#### [TO DO]
Read the entries below and pull out each line with the string "pixels".

#### [MATERIAL SHOWN]

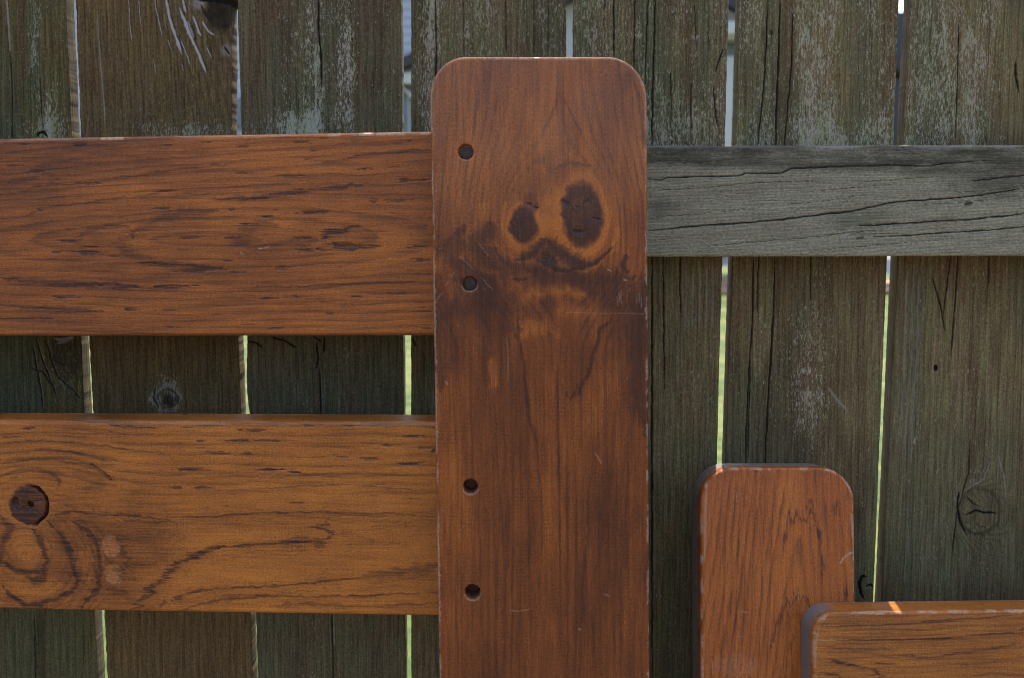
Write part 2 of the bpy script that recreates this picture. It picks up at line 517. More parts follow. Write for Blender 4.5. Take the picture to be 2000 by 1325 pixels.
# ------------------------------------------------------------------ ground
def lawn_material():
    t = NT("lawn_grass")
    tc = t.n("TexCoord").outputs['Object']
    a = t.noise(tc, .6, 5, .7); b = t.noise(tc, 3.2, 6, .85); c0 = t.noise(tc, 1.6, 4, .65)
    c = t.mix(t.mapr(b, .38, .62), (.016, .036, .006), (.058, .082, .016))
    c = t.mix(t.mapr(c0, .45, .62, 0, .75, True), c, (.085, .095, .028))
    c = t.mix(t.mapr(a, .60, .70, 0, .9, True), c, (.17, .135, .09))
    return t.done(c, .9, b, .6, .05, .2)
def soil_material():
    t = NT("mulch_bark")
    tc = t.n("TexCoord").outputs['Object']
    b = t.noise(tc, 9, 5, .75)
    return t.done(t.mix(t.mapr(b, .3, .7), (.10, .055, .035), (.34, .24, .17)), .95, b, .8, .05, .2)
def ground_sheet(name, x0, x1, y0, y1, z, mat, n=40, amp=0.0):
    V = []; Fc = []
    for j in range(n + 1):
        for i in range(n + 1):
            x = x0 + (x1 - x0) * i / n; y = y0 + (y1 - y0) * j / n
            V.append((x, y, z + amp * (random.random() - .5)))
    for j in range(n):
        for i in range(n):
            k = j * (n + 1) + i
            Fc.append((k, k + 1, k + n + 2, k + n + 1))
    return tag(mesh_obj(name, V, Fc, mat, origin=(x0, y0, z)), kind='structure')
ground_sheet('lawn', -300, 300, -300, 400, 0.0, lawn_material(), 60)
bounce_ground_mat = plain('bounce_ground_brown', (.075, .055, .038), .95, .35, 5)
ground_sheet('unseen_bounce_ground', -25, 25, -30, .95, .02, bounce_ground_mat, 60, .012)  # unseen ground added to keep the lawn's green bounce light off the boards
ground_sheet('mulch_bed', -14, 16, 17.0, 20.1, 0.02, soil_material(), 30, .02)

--

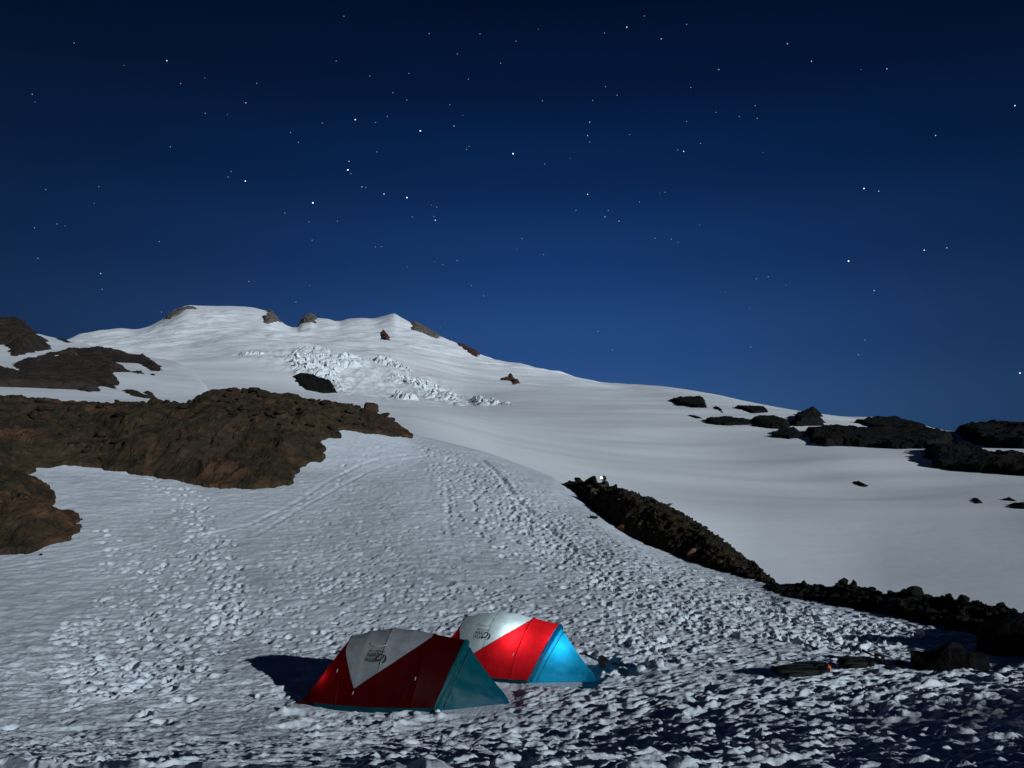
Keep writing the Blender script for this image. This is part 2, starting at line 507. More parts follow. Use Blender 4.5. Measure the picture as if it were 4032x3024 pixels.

#### [TASK RESULT]
Write part 2 of the bpy script that recreates this picture. It picks up at line 517. More parts follow. Write for Blender 4.5. Take the picture to be 2000 by 1325 pixels.
Keep writing the Blender script for this image. This is part 2, starting at line 507. More parts follow. Use Blender 4.5. Measure the picture as if it were 4032x3024 pixels.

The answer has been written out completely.